> _TASK_
Scan the data beneath this task and copy each line that includes "would".

..........

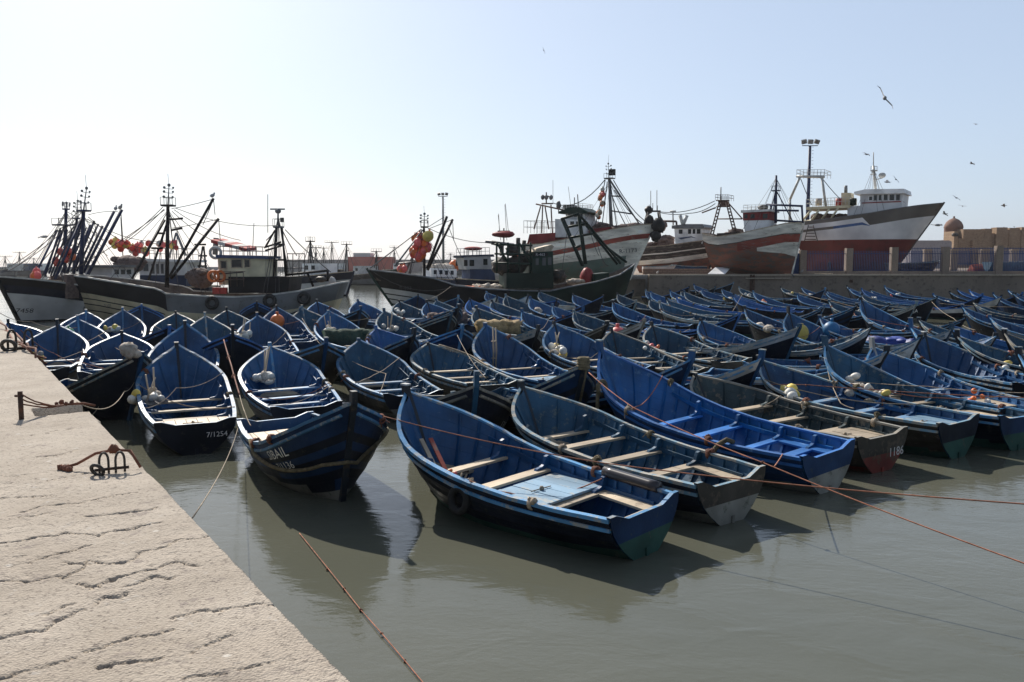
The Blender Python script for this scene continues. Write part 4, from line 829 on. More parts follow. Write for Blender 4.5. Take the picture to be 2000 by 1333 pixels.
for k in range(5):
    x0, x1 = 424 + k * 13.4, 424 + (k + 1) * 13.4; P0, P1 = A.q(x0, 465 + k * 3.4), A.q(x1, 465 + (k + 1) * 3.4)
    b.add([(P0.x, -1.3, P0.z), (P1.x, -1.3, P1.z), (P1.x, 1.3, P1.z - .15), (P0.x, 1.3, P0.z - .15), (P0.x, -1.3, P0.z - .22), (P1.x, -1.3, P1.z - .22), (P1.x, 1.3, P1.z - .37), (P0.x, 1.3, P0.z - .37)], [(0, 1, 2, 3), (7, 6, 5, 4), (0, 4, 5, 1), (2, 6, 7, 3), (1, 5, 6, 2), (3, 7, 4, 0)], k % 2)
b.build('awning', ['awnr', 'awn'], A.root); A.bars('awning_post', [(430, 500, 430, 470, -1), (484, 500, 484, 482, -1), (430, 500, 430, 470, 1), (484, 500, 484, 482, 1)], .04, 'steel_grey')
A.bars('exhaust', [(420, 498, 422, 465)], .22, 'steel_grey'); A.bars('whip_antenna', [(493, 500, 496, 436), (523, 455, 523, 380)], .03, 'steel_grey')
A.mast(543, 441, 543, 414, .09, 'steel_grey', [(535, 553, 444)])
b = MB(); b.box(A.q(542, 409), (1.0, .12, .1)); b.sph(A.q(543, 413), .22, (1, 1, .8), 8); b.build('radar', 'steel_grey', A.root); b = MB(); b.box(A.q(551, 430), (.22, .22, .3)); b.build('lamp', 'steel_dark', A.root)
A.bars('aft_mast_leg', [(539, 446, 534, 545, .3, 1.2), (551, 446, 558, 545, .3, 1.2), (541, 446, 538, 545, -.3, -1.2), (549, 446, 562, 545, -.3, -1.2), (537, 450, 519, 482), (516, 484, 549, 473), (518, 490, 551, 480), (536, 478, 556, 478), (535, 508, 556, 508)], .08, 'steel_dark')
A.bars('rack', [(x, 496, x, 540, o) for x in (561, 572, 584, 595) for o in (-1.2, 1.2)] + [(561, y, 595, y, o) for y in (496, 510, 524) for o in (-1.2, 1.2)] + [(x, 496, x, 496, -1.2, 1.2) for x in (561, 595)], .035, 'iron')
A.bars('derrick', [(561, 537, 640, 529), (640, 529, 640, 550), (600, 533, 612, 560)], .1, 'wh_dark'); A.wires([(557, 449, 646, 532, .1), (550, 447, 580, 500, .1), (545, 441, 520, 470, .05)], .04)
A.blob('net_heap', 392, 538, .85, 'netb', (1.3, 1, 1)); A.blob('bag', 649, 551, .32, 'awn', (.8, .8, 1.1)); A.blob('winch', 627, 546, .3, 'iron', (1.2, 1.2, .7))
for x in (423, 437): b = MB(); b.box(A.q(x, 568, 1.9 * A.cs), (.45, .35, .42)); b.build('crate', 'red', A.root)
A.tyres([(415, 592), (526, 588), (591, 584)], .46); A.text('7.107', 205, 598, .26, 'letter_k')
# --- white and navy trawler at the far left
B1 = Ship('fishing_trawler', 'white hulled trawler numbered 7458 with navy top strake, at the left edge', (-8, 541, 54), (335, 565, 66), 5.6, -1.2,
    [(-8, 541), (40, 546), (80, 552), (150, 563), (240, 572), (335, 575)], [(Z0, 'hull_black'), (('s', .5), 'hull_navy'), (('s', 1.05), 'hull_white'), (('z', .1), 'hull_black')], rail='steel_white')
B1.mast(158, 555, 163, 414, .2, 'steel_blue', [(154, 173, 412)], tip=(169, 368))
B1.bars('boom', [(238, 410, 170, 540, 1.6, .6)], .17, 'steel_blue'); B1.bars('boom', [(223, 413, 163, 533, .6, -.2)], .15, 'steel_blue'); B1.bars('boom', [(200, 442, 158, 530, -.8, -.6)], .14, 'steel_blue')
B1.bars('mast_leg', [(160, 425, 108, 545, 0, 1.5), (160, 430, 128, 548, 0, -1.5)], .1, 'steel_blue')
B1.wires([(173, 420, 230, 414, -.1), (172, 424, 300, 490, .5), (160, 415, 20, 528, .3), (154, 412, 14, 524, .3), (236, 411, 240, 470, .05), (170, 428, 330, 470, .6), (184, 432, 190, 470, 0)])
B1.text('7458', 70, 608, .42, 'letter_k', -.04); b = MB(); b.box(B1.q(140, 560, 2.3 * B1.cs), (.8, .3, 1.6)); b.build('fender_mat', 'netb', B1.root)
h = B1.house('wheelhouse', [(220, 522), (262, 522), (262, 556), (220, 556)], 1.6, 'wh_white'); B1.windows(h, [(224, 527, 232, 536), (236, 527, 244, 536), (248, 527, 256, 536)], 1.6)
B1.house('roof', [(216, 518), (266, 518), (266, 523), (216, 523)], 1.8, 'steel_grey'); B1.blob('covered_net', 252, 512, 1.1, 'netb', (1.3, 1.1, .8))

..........

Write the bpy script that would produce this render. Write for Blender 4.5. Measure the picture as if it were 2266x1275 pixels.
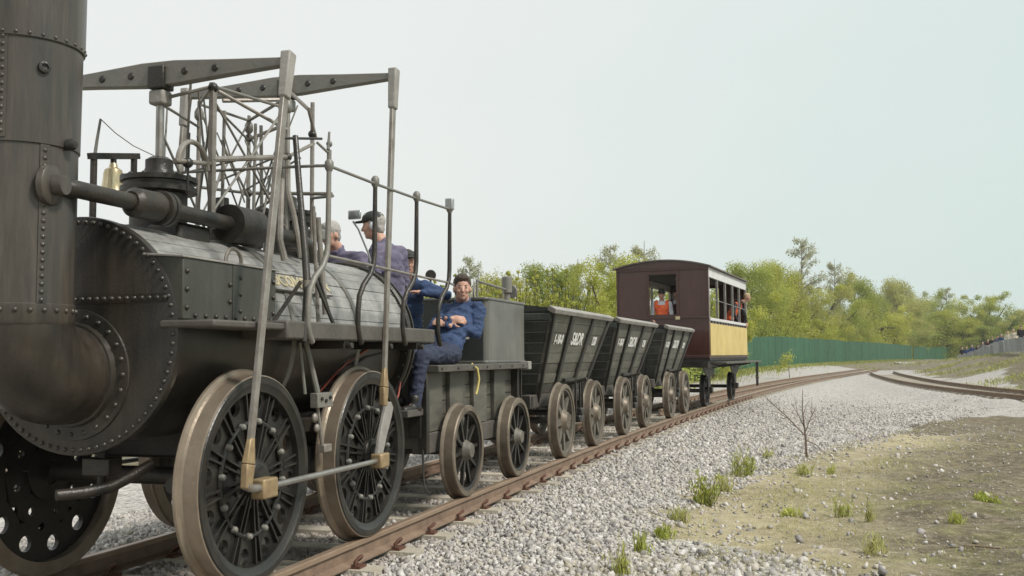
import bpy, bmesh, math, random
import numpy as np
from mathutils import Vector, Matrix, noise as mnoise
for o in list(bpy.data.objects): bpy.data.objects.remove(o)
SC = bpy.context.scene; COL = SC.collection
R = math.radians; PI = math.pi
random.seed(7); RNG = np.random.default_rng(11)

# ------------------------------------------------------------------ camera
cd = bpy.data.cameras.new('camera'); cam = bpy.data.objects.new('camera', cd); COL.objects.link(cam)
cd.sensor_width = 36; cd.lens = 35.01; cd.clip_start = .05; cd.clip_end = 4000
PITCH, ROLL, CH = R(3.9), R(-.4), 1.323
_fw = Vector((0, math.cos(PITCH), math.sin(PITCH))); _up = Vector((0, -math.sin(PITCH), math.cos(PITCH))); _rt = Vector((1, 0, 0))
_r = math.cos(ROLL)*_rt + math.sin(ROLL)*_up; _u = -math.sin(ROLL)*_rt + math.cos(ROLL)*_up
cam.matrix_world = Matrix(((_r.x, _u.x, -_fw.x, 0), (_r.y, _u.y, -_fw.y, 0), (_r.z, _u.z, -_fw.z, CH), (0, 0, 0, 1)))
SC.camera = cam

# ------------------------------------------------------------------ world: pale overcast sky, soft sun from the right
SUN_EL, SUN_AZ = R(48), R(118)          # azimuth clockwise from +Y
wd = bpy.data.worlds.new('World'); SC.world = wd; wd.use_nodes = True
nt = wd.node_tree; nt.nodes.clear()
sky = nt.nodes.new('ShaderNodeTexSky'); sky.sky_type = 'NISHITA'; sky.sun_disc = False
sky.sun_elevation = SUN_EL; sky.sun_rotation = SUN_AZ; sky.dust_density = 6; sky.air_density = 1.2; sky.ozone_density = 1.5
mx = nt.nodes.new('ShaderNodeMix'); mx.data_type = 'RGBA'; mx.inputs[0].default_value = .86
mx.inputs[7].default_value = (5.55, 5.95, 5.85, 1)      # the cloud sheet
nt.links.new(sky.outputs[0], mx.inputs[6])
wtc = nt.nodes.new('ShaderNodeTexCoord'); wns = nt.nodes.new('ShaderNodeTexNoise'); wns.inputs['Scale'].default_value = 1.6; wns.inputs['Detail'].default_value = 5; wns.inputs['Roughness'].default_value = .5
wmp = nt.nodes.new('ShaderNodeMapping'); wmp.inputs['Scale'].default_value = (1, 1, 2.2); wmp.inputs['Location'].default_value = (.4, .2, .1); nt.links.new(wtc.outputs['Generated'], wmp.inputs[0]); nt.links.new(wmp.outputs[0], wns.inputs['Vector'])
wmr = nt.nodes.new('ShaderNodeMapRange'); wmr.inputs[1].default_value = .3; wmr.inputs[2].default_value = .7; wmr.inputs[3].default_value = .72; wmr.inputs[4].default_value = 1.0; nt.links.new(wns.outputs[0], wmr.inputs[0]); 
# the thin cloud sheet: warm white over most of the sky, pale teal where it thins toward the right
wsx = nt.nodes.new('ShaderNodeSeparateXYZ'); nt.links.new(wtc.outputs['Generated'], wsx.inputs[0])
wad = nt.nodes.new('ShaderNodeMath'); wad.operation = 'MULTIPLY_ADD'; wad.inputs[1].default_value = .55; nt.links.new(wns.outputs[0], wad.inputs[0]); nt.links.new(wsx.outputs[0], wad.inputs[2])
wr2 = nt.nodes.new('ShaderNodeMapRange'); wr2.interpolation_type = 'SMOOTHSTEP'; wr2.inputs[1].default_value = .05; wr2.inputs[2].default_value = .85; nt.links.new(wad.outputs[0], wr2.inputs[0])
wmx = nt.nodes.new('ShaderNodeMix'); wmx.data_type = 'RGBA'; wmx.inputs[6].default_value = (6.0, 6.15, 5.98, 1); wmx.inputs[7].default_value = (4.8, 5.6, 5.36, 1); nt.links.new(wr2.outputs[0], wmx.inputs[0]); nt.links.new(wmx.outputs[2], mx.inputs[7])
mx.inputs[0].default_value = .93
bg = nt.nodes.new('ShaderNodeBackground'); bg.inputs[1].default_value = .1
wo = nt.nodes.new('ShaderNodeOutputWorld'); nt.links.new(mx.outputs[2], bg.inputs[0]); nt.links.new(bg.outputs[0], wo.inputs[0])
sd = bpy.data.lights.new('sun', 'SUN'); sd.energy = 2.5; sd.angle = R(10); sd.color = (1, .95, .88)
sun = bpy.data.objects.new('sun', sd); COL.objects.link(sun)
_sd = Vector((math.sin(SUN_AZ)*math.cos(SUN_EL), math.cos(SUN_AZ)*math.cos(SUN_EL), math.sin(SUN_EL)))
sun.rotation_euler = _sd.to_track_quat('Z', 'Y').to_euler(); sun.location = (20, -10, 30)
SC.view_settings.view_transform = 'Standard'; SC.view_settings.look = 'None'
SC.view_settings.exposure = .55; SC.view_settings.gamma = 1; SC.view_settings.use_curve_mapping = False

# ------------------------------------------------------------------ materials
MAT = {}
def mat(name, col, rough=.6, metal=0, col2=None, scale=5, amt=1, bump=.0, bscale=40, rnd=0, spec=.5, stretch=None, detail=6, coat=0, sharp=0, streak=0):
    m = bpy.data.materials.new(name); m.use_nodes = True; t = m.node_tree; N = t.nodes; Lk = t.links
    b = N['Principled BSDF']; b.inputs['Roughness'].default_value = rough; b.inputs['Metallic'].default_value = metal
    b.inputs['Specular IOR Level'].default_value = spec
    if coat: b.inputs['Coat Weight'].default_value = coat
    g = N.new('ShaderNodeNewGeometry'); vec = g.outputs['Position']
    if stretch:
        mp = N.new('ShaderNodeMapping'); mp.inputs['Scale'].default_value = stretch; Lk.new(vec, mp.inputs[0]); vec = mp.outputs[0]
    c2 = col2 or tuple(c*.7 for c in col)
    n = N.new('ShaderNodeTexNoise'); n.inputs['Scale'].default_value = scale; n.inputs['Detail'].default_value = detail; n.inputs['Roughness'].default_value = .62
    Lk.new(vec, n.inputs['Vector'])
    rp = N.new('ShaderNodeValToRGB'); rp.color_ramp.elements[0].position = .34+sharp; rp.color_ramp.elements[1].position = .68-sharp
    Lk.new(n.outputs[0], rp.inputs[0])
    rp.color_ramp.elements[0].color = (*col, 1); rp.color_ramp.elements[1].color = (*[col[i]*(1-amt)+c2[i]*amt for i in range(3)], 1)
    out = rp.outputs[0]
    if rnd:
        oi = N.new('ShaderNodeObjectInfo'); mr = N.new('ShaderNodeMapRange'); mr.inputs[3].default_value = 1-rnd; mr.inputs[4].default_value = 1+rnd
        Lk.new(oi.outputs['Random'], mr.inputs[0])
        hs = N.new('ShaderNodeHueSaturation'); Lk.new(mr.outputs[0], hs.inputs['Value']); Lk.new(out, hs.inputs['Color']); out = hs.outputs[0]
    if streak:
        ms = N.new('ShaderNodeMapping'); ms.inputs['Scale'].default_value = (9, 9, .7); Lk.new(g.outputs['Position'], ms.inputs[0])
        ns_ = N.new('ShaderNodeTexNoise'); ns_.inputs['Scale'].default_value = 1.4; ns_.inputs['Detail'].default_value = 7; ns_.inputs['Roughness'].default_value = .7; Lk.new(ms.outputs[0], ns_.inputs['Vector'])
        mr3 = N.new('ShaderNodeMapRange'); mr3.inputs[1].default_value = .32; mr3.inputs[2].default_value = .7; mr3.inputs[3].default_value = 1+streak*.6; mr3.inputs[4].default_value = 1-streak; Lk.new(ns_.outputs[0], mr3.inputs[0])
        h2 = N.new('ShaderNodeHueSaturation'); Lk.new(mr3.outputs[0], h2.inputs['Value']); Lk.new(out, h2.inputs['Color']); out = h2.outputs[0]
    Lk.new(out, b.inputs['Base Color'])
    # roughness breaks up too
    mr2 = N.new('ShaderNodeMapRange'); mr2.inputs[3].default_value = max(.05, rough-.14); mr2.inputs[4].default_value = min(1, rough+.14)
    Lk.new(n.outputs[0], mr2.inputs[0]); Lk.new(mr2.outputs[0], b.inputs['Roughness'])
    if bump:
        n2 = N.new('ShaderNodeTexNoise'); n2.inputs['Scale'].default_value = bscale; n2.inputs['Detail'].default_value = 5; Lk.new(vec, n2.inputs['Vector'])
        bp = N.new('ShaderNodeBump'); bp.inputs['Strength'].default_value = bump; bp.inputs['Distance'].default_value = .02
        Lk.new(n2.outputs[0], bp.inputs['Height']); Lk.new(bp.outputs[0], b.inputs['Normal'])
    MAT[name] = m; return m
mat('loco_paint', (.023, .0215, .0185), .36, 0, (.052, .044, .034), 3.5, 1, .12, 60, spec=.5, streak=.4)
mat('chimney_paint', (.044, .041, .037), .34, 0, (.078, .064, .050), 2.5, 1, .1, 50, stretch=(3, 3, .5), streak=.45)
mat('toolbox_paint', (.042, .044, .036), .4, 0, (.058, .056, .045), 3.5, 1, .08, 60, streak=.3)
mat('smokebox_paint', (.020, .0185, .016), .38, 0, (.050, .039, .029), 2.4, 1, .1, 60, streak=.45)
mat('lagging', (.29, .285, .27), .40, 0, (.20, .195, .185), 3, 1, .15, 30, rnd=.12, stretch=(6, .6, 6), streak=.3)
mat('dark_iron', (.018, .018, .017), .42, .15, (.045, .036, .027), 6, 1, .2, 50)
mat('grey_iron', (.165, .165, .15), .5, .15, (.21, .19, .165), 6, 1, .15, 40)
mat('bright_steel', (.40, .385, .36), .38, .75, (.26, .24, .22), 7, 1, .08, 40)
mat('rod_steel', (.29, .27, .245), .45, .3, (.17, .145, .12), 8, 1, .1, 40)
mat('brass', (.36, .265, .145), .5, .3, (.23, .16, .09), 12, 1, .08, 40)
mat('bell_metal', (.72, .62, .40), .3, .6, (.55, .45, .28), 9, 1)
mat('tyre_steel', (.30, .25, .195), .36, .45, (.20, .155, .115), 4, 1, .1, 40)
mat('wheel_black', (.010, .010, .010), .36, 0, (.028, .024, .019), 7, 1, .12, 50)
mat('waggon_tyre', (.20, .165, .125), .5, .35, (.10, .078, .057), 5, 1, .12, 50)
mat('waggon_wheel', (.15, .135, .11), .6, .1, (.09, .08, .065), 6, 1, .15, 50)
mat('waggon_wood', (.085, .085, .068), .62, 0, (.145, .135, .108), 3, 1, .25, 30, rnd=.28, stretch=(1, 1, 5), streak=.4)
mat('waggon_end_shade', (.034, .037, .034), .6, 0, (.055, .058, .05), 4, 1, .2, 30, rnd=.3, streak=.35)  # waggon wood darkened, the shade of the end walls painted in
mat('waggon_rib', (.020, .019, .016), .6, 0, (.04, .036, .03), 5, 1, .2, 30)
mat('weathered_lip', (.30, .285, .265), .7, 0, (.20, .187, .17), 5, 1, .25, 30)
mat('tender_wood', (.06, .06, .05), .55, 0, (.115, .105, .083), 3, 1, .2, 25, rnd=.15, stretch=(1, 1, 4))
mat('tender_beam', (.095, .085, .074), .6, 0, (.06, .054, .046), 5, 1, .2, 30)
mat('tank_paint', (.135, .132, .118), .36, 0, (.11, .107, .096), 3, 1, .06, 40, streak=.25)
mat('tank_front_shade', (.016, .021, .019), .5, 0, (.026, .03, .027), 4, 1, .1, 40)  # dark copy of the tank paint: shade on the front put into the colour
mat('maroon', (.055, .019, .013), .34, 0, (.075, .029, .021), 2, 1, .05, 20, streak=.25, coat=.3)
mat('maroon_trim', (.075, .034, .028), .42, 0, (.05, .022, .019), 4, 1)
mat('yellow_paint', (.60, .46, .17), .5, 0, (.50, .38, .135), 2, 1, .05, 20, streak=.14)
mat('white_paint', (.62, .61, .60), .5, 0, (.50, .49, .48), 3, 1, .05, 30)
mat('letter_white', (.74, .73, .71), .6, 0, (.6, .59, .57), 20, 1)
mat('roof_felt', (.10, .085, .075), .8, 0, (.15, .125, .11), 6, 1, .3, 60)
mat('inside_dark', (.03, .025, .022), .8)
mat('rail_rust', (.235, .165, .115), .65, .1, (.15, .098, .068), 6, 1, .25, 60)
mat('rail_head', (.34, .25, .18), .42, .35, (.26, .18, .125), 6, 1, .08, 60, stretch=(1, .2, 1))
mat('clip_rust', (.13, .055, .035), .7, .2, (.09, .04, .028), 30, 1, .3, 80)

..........

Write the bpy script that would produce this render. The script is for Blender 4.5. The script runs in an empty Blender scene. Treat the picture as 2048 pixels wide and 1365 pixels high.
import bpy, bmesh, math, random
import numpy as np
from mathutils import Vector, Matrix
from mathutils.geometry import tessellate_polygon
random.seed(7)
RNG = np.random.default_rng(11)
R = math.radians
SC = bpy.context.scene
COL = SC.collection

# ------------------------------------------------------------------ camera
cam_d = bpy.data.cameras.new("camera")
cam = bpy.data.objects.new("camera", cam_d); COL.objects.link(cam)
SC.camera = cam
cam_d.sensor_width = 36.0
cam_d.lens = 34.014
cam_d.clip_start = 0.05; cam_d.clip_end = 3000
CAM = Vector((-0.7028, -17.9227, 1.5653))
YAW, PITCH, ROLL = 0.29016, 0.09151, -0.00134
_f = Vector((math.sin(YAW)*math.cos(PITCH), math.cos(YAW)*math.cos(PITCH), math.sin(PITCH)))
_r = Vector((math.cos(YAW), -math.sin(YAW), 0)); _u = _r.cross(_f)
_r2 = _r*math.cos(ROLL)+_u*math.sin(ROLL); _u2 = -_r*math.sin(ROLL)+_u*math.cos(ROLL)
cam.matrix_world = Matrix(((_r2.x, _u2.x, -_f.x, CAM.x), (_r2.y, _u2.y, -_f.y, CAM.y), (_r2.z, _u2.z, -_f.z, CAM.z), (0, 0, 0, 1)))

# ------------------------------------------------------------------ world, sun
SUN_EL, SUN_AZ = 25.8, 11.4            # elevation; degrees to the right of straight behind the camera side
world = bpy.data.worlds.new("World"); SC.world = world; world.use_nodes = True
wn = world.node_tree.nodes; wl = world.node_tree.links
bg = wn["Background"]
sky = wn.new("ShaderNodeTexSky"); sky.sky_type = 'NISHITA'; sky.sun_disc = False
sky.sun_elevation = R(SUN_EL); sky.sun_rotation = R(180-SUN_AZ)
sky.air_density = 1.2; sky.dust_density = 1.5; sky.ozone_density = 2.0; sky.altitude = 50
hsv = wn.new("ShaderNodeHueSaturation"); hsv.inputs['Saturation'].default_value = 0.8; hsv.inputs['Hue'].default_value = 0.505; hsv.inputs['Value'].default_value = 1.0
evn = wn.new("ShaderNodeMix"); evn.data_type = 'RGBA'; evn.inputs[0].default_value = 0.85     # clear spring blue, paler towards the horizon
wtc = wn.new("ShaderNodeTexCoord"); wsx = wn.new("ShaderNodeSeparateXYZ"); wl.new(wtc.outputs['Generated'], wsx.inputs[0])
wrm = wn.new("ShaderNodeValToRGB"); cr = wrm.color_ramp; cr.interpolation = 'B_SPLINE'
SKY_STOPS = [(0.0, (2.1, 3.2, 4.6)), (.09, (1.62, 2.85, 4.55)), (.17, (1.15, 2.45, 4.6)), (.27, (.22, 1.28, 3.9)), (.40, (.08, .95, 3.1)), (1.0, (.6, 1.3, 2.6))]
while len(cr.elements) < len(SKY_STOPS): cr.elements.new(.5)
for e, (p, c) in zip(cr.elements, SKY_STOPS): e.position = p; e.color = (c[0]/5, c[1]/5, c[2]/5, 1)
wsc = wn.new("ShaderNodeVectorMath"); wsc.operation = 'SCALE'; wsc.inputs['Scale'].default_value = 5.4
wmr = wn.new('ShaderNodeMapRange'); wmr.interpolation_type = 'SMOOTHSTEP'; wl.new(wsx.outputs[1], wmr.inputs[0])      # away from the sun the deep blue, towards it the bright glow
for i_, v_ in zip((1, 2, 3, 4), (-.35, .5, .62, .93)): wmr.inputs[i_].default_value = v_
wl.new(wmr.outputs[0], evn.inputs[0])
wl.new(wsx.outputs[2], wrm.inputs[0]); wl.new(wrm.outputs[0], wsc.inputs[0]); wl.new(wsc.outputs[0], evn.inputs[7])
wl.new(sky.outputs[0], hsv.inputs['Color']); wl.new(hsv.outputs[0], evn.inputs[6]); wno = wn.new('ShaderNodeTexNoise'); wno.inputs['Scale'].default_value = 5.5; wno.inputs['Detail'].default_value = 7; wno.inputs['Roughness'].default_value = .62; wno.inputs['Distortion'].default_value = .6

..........

> _EXERCISE RESULT_
Write the bpy script that would produce this render. Write for Blender 4.5. Measure the picture as if it were 2266x1275 pixels.
Write the bpy script that would produce this render. The script is for Blender 4.5. The script runs in an empty Blender scene. Treat the picture as 2048 pixels wide and 1365 pixels high.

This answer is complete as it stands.